Limit creation privileges: Restrict CREATE WORKSPACE privileges to designated steward roles and schema owners. Broadly granting this privilege can lead to unnecessary duplication or workspace sprawl.
Monitor workspace lifecycle: Periodically review existing shared workspaces and retire stale or unused ones. Establish a lightweight review process (for example, quarterly) to ensure that only active and relevant workspaces remain available.
Organizational models¶
Administrators can structure shared workspaces in different ways depending on their organization’s collaboration model.
Centralized collaboration hub¶
A single database and schema dedicated to shared workspaces for all teams provides a consistent location for cross-team collaboration.
Example setup
CREATE DATABASE IF NOT EXISTS SHARED_WORKSPACES_DB;
CREATE SCHEMA IF NOT EXISTS SHARED_WORKSPACES_SCHEMA;
GRANT USAGE ON DATABASE SHARED_WORKSPACES_DB.SHARED_WORKSPACES_SCHEMA TO ROLE WORKSPACES_STEWARDS;
GRANT CREATE WORKSPACE ON SCHEMA SHARED_WORKSPACES_DB.SHARED_WORKSPACES_SCHEMA TO ROLE WORKSPACES_STEWARDS;
Team-scoped workspaces¶
Each team owns its own database or schema and manages shared workspaces within its scope. This model fits organizations that already align databases and roles by department, discipline, or business unit.
Hybrid approach¶
Use a combined, central schema for cross-team or high-visibility projects with team-specific schemas for daily collaboration.

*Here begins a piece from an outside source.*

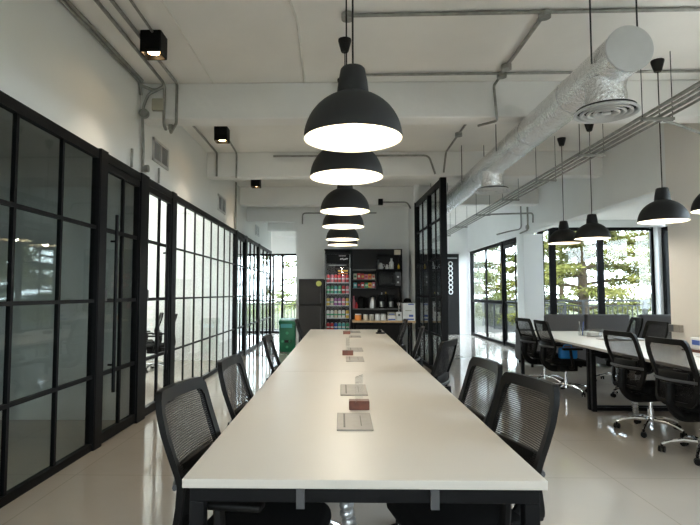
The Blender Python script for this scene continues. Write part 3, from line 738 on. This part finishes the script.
# tall black unit
UX0, UX1, UY0, UY1 = .22, 1.325, 11.5, 11.98
t = thing('kitchen_unit', 'tall black open shelving unit against the kitchen wall beside the cooler', 'shelving unit', (0, 0, 0))
def part(name, m, a, parent, bev=.0):
    bm = B(); bx(bm, *a, bev); return obj(name, bm, m, parent)
part('back_panel', 'brown', (-.38, UX1, 11.96, 11.995, 0, 2.33), t)
part('side_panel', 'unit', (UX0, UX0+.02, UY0, 11.96, 0, 2.31), t); part('side_panel', 'unit', (UX1-.02, UX1, UY0, 11.96, 0, 2.31), t)
part('top_panel', 'unit', (-.38, UX1, UY0, 11.96, 2.31, 2.33), t)
part('divider', 'unit', (.755, .775, UY0, 11.96, 1.44, 2.31), t)
part('cupboard_door', 'unit', (UX0+.02, .755, UY0-.015, UY0+.01, 1.88, 2.31), t)
part('cupboard_door', 'unit', (.775, UX1-.02, UY0-.015, UY0+.01, 2.2, 2.31), t)
part('shelf', 'shelf', (UX0+.02, .755, UY0, 11.96, 1.86, 1.88), t)
part('shelf', 'shelf', (UX0+.02, .755, UY0, 11.96, 1.65, 1.665), t)
part('shelf', 'shelf', (UX0+.02, .755, UY0, 11.96, 1.465, 1.48), t)
part('shelf', 'unit', (.775, UX1-.02, UY0, 11.96, 1.87, 1.89), t)
part('shelf', 'unit', (.775, UX1-.02, UY0, 11.96, 1.48, 1.5), t)
sh = part('shelf', 'shelf', (UX0+.02, UX1-.02, UY0-.02, 11.96, 1.005, 1.03), t); sh['label'] = 'long grey shelf under the appliances'
bm = B(); bx(bm, 1.15, 1.29, UY0-.02, UY0-.014, 2.2, 2.31); n_ = simple('notice', 'small pale notice on the black cupboard\'s top corner', 'sign', bm, 'cream')
# shelf items
def packs(z, cols, y, label_row, group, x0=.26, w=.075, h=.13):
    for i, c in enumerate(cols):
        bm = B(); hh = h*random.uniform(.85, 1.05); x = x0+i*(w+.006)
        box(bm, (0, 0, hh/2), (w, .06, hh), None, .008)
        for v in bm.verts:
            if v.co.z > hh*.85: v.co.y *= .3
        p = simple('snack_pack', '%s snack pack, %s on the %s' % (c[1], ORD[i], label_row), 'snack', bm, c[0], (x+w/2, y, z), group)
        bm = B(); box(bm, (0, -.032, hh*.5), (w*.6, .003, hh*.35), None); obj('pack_label', bm, c[2], p)
ORD = ['first from the cooler', 'second from the cooler', 'third from the cooler', 'fourth from the cooler', 'fifth from the cooler', 'sixth from the cooler', 'seventh from the cooler']
packs(1.665, [('cream', 'cream', 'green'), ('red', 'red', 'cream'), ('red', 'red', 'yellow'), ('pink', 'pink', 'red'), ('orange', 'orange', 'red'), ('cream', 'cream', 'red')], 11.6, 'upper snack shelf', 'snack packs on the upper snack shelf')
packs(1.48, [('teal', 'teal', 'white'), ('brown', 'brown', 'red'), ('red', 'red', 'white'), ('greenp', 'green', 'cream'), ('yellow', 'yellow', 'red'), ('pink', 'pink', 'white')], 11.6, 'lower snack shelf', 'snack packs on the lower snack shelf', h=.125)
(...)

This model balances flexibility with centralized governance and discoverability.
Role design and access management considerations¶
Shared workspaces can only be shared with roles (not individual users).
Most organizations can use their existing roles to manage access. Avoid creating new roles solely for shared workspaces unless necessary.
Best practices¶
Use existing roles that already represent team membership or function.
Assign a designated steward role responsible for managing access and maintaining the workplace structure.
Adoption and maintenance¶
Naming conventions: To improve discoverability, use clear and consistent patterns such as
TEAM_PROJECT_NAME.Ownership: Assign a steward or owner role to each shared workspace to ensure accountability.
Documentation: Maintain an internal directory or wiki listing active shared workspaces and their intended purpose.
Consistency: Encourage users to move from private to shared workspaces when code or queries are ready for collaboration.
Review regularly: Periodically audit roles, schemas, and shared workspaces to ensure that they remain aligned with organizational policies and team structures.